Com o neto Pedro, dona Geralda pediu graças e paz para o mundo (foto: Beto Novaes/EM/D.A Press)
A revitalização da Praça Dom Cabral ficou em R$ 150 mil, pagos pela prefeitura com autorização do Legislativo municipal. “Nós ainda fazemos pouco por um lugar que é chamado de magnífica arquitetura divina”, explicou o chefe do Exercutivo. O serviço incluiu a troca do piso de todo o espaço e instalação de dois arcos de metal, que dão acesso ao topo da serra. Já a arquidiocese de BH mandou instalar um painel de LED, que trará informações para os visitantes e mostrará a temperatura ambiente. Ontem, na estreia, embora ainda sendo regulado pelos técnicos, o equipamento apontou 12 graus. Nesse clima, ora frio, fora quente, quando o sol surgia entre as nuvens, dom Walmor, o reitor do santuário e o prefeito de Caeté descerraram uma placa comemorativa.

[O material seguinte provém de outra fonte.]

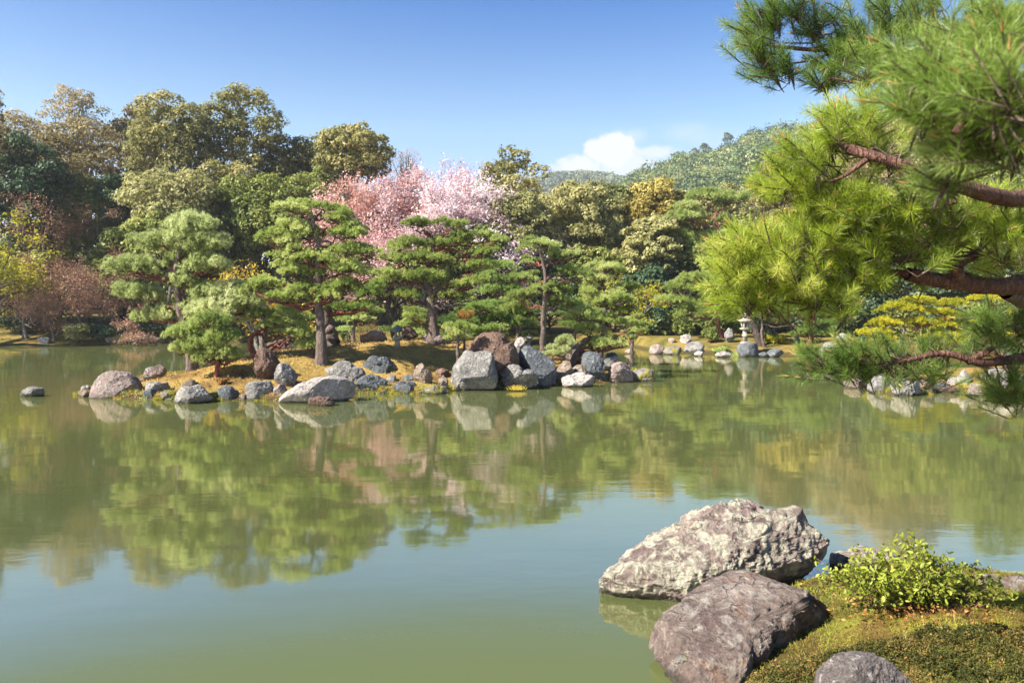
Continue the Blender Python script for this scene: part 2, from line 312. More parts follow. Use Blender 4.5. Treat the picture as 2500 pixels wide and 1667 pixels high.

FESTA DA FÉ - Durante a procissão até a ermida, um dos momentos mais emocionantes foi ver os andores de Nossa Senhora da Piedade e São José carregados pelos operários que trabalharam na revitalização da Praça Dom Cabral. Eles estavam com seus uniformes e capacetes e, à frente, seguiam as freiras da Congregação das Irmãs Auxiliares de Nossa Senhora da Piedade (Ciansp), que atuam no santuário.

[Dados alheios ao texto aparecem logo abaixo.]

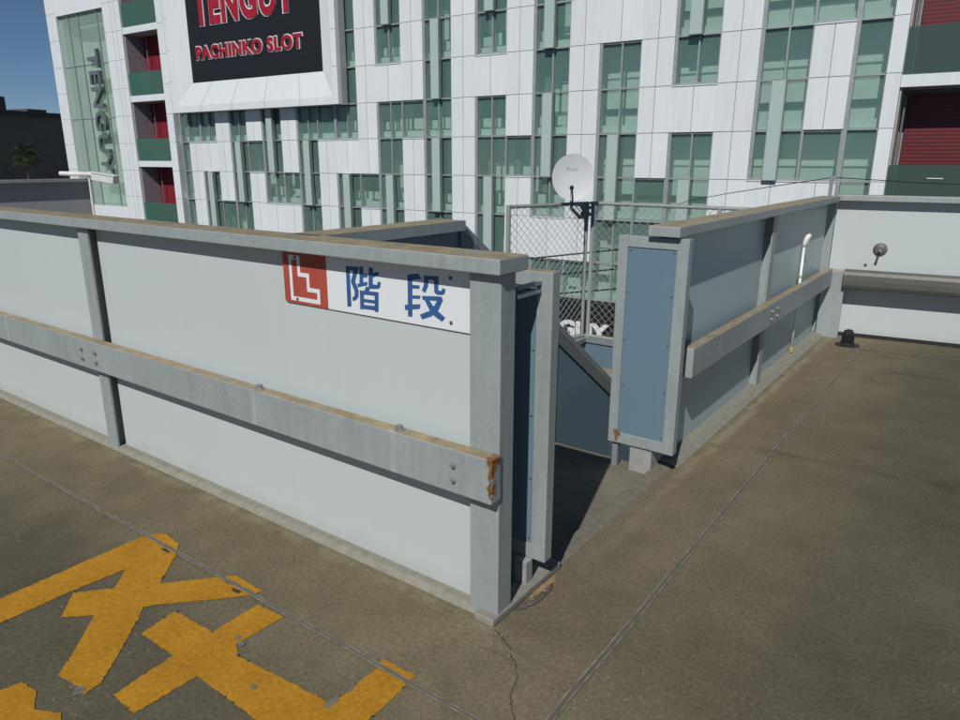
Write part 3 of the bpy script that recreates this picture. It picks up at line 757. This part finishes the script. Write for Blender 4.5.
M_blind = plain("interior_white", (0.82, 0.85, 0.82), 0.8, var=0.06, scale=2)
M_indark = plain("interior_dark", (0.19, 0.25, 0.235), 0.8)
M_slabd = plain("interior_slab", (0.34, 0.40, 0.385), 0.8)
M_red2 = NT("red_shutter"); t = M_red2
wv = t.n.new("ShaderNodeTexWave"); wv.bands_direction = 'Z'; wv.inputs["Scale"].default_value = 2.6; t.lk(t.pos, wv.inputs[0])
M_red2 = t.set(t.ramp(wv.outputs["Fac"], 0.2, 0.5, (0.06, 0.006, 0.009), (0.15, 0.014, 0.02)), 0.5)
M_redw = plain("red_wall", (0.20, 0.012, 0.022), 0.6)
M_lilac = plain("lilac_wall", (0.30, 0.27, 0.30), 0.8)
M_tan = plain("tan_reveal", (0.42, 0.39, 0.33), 0.8)
M_signblk = plain("sign_black", (0.014, 0.014, 0.018), 0.5, var=0.2)
M_letred = plain("letter_red", (0.36, 0.012, 0.03), 0.5)
M_letwhite = plain("letter_white", (0.72, 0.72, 0.72), 0.5)
M_letgrey = plain("letter_grey", (0.12, 0.155, 0.155), 0.4)

bd = thing("commercial_building", "white panelled building with green glass windows across the street", "building", tuple(F(-25, 0, -9.0)))
ROWZ = [-4.27, -2.62, -0.80, 0.90, 2.61, 4.31, 6.02, 7.72, 9.43, 11.13]   # row k spans ROWZ[k]..ROWZ[k+1]
GC = [(-2.57, -1.50), (-5.56, -3.84), (-8.65, -6.93), (-11.68, -9.93), (-14.70, -12.99), (-17.65, -16.01), (-20.57, -18.94), (-23.48, -21.88), (-26.42, -24.77), (-29.25, -27.67), (-32.07, -30.47), (-34.86, -33.35), (-37.65, -36.10), (-39.60, -38.76)]
cols = []         # (kind, u0, u1) right to left
for i, g in enumerate(GC):
    cols.append(('G%d' % i, g[0], g[1]))
    if i < len(GC) - 1: cols.append(('W%d' % i, GC[i + 1][1], g[0]))
cidx = {c[0]: c for c in cols}
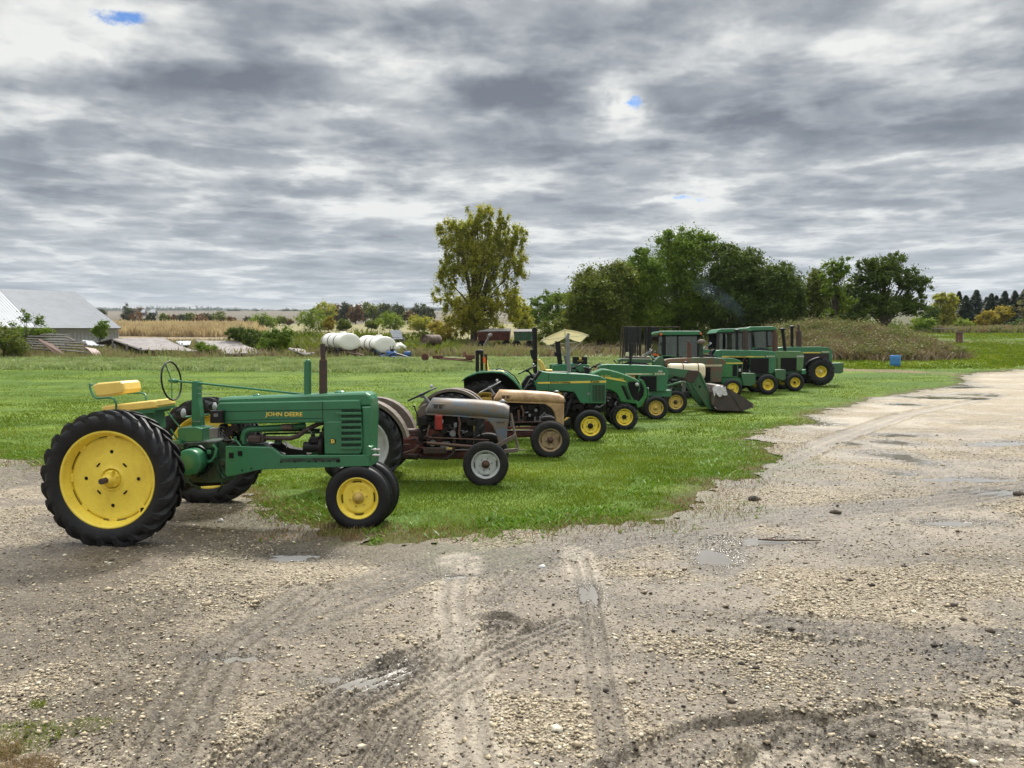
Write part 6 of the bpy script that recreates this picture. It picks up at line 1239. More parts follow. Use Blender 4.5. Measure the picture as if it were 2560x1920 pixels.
tree('broadleaf_tree', 'grey-green distant tree seen between the tall loose tree and the grove', 1395, 128, [(1385, 770, 40, 42), (1350, 785, 36, 36), (1310, 795, 28, 32), (1400, 740, 24, 20), (1345, 750, 24, 18), (1420, 800, 26, 30)], 260, 16000, .34, L_OAK, .24, .25, 10, group=DG)
tree('shrub', 'rounded brownish-olive shrub behind the folded tractor canopy', 1380, 70, [(1382, 830, 36, 30), (1400, 808, 18, 16), (1365, 850, 30, 20)], 70, 8000, .15, L_OLIVE, .3, .06, 6, cat='shrub')
tree('shrub', 'orange-tinted shrub at the left foot of the grove', 1418, 80, [(1420, 800, 16, 26), (1410, 830, 22, 20)], 40, 3500, .18, L_YEL, .3, .06, 6, cat='shrub')
tree('broadleaf_tree', 'yellowing tree half hidden behind the right side of the tall loose tree', 1300, 118, [(1300, 780, 26, 34), (1290, 750, 16, 16), (1315, 810, 24, 24)], 90, 7000, .28, L_COT, .28, .2, 8, group=DG)
tree('broadleaf_tree', 'dark distant tree filling the gap left of the grove', 1440, 132, [(1440, 780, 30, 40), (1425, 745, 20, 20)], 90, 7000, .34, L_OAK2, .28, .2, 8, group=DG)
tree('broadleaf_tree', 'dark low tree between the spreading tree and the conifers', 2318, 120, [(2318, 795, 24, 26), (2330, 780, 16, 16), (2300, 810, 20, 18)], 90, 6500, .28, L_OAK2, .3, .2, 8, group=DG)
tree('broadleaf_tree', 'dark tree behind the pale stems of the slender tree', 2085, 92, [(2085, 770, 50, 46), (2130, 780, 40, 38), (2060, 730, 30, 30), (2120, 735, 26, 26)], 190, 18000, .26, L_OAK2, .3, .2, 8, group=DG)
# conifers and others at the right
def conifer(px, top, base, Y, lab, wpx):
    x = (px - CX) / F * Y; z = tz(x, Y); h = atY(px, top, Y).z - z; root = tag(empty('conifer', (x, Y, z)), lab, 'conifer', 'conifers at the right edge')
    n = 8000; t_ = rng.uniform(0, 1, n) ** .8; w_ = 2.0 * wpx * Y / F; nl = 15 + int(px) % 5; lev = np.floor(t_ * nl) / nl; fr = (t_ - lev) * nl; a = rng.uniform(0, 6.28, n)
    rr = w_ * (1 - t_ * .97) ** .85 * (1.05 - .35 * fr) * rng.uniform(.25, 1, n) ** .5 * (.22 + 1.3 * vnoise(a * 2.2 + px, t_ * 11, int(px)))
    hz_ = h * (.06 + .94 * t_) - rr * .25; p = np.stack([rr * np.cos(a), rr * np.sin(a), hz_], -1)
    o_ = np.stack([np.cos(a), np.sin(a), np.full(n, -.35)], -1); sd_ = np.stack([-np.sin(a), np.cos(a), rng.normal(0, .3, n)], -1); s = (.30 + .3 * (1 - t_))[:, None] * rng.uniform(.6, 1.2, n)[:, None]
    V = np.stack([p - sd_ * s * .3, p + o_ * s * .7, p + sd_ * s * .3, p - o_ * s * .4], 1).reshape(-1, 3); np_mesh('crown', V, np.arange(n * 4).reshape(-1, 4), L_FIR, {'tint': ('POINT', 'FLOAT', np.repeat(rng.uniform(0, 1, n), 4))}, parent=root)
    mb = MB(); mb.tube([(0, 0, -.1), (0, 0, h * .97)], [.22, .03], 7); mb.build('trunk', BARK, root)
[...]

Revitalizada, a Praça Dom Cabral foi reinaugurada durante a festa (foto: Beto Novaes/EM/D.A Press)
Quando as imagens chegaram à entrada da ermida, muitos fiéis fizeram seus pedidos e aproveitaram para tirar fotos. “A primeira vez que vim à Serra da Piedade foi em 1955, no meu batizado. Desde então, estou sempre aqui”, contou o agrimensor Valdir Bartolomeu Rodrigues, de 63 anos, acompanhado da mulher Geralda Ferreira Lima e do neto Pedro, de 4, moradores do Bairro São Bernardo, na Região da Pampulha, em BH. Carregando o neto, Geralda fez questão de tocar a imagem e pedir muitas graças e paz para o mundo. Também residente em BH, a aposentada Mariana Costa Santos Cruz, do Bairro Santa Terezinha, na mesma região, disse que ontem era um dia muito especial e que, o mais importante é “entender, no dia a dia, as graças que Deus nos dá”.

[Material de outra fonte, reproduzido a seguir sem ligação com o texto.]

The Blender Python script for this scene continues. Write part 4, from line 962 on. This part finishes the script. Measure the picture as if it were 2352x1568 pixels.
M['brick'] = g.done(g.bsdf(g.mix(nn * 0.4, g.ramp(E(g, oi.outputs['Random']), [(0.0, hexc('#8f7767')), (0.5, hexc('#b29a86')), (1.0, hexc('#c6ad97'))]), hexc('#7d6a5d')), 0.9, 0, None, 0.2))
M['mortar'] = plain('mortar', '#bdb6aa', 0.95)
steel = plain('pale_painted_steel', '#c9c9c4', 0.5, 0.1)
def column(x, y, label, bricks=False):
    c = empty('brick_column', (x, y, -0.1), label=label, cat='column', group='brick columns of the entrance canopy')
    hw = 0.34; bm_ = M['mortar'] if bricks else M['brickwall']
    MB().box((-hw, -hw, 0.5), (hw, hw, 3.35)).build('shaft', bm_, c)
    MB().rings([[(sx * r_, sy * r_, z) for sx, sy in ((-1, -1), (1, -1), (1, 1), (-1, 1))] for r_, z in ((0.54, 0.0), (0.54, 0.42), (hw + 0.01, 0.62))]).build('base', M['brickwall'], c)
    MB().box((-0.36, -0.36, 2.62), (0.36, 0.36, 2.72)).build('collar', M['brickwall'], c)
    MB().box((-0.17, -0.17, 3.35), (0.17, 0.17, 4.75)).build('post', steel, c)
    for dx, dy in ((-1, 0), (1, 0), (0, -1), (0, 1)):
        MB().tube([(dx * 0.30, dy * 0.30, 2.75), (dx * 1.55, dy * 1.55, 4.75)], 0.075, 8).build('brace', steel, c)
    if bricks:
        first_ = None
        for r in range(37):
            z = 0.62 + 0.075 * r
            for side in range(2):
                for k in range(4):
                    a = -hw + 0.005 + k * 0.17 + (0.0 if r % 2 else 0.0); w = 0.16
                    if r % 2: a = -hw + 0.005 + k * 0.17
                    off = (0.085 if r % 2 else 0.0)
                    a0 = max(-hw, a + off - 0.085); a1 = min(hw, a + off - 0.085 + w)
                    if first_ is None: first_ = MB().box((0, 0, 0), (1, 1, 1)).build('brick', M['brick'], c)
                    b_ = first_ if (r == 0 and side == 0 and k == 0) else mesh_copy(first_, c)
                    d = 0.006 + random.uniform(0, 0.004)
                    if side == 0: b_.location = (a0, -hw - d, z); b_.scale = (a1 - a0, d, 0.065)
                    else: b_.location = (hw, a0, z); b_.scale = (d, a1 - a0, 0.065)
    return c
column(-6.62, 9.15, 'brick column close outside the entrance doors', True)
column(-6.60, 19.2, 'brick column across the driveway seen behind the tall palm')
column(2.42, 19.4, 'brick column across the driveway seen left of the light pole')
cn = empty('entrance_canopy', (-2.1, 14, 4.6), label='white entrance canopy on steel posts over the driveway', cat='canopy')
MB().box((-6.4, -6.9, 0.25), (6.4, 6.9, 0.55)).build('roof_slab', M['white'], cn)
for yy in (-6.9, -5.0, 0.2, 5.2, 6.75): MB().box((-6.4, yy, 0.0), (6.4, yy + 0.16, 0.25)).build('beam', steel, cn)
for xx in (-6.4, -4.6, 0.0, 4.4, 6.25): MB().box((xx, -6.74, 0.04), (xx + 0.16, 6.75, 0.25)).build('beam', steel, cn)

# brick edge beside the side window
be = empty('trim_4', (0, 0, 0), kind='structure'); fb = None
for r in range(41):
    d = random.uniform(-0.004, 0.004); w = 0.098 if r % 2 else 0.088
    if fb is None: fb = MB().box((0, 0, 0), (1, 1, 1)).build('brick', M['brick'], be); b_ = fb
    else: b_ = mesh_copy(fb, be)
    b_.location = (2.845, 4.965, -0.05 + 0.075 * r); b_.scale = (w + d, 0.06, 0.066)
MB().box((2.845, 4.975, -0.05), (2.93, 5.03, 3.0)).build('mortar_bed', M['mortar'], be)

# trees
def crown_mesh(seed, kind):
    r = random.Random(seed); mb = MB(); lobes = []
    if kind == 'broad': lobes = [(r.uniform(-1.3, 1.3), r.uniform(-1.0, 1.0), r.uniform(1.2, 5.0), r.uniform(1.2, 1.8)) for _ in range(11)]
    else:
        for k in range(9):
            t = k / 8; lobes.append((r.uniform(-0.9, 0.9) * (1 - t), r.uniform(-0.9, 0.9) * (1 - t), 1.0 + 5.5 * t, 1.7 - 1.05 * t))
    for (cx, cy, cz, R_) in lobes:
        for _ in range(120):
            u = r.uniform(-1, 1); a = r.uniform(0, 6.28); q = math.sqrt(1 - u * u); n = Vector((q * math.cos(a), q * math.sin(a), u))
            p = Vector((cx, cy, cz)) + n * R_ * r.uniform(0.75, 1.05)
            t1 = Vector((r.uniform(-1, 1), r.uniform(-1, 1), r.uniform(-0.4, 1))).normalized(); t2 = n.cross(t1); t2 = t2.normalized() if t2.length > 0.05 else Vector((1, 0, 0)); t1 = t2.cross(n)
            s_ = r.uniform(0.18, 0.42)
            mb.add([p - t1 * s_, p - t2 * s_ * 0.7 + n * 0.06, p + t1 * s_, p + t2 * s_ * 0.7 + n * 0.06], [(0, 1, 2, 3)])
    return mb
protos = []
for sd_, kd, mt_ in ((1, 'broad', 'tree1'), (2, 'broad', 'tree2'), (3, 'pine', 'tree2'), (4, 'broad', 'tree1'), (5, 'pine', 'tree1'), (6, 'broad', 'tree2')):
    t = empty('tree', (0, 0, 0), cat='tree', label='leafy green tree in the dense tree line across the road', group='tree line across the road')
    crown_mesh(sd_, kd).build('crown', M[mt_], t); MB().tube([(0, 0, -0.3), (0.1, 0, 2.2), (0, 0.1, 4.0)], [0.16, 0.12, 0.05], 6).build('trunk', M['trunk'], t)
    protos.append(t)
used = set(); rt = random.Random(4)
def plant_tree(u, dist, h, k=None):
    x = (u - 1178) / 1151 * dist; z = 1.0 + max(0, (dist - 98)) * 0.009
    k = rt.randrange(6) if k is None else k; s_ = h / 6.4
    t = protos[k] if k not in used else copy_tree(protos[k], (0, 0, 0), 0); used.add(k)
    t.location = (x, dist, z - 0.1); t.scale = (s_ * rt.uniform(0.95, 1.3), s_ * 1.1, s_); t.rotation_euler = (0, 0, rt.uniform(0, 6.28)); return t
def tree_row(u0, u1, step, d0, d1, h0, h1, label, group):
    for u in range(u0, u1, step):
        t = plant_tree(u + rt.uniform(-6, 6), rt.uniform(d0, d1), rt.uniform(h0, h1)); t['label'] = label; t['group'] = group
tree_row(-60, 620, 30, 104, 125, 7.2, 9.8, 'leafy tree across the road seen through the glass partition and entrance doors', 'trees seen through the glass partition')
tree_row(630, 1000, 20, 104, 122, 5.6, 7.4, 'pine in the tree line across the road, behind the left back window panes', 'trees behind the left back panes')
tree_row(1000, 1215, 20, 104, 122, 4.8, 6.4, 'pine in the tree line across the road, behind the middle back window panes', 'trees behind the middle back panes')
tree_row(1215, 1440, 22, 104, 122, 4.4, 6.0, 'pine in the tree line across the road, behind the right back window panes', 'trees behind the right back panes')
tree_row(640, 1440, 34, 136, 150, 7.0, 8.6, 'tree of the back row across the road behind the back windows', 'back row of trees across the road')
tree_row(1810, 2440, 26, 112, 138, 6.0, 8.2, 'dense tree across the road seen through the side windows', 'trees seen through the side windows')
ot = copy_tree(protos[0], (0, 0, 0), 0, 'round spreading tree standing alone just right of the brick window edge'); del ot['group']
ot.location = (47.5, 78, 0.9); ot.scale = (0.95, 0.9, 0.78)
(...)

A história do Santuário Nossa Senhora da Piedade começa no século 18, com o relato de um milagre: a Virgem Maria teria aparecido para duas jovens no alto da serra. A partir desse dia, o fato se espalha rapidamente. O episódio toca o coração do português Antônio da Silva Bracarena, então na colônia para ganhar dinheiro. Mas ele se converte e decide dedicar sua vida à construção de uma capela no lugar onde ocorrera o milagre. O singelo templo dedicado a Nossa Senhora da Piedade começa a ser erguido em 1767 e, mais tarde, ganha a imagem esculpida por um jovem de Ouro Preto, depois reconhecido como o mestre do Barroco mineiro Antonio Francisco Lisboa, o Aleijadinho. No ano passado, foram celebrados os 250 anos de peregrinação.
Foto: Arquivo O Cruzeiro/EM/DA Press
De acordo com a Arquidiocese de Belo Horizonte, a consagração de Minas Gerais a Nossa Senhora da Piedade ocorreu em 31 de julho de 1960, durante uma grande festa na Praça da Liberdade, após o Papa João XXIII, hoje santo da Igreja, reconhecer que Maria, com o título de Senhora da Piedade, é a padroeira do estado. Com o reconhecimento, o pontífice acolheu um pedido dos bispos mineiros, de modo especial do cardeal dom Carlos Carmelo de Vasconcellos Motta. O religioso, conhecido como Cardeal Motta, foi arcebispo de São Paulo e Aparecida (SP), mas cresceu no alto da Serra da Piedade, acompanhando de perto as grandes peregrinações do povo mineiro ao local (foto). Tombada pelo estado, pelo Instituto do Patrimônio Histórico e Artístico Nacional (Iphan) e pelo município de Caeté, a Serra da Piedade é ponto de partida e chegada do Caminho Religioso da Estrada Real (Crer), que liga o santuário da padroeira de Minas a Aparecida (SP), onde está a imagem da protetora do Brasil, Nossa Senhora da Conceição Aparecida.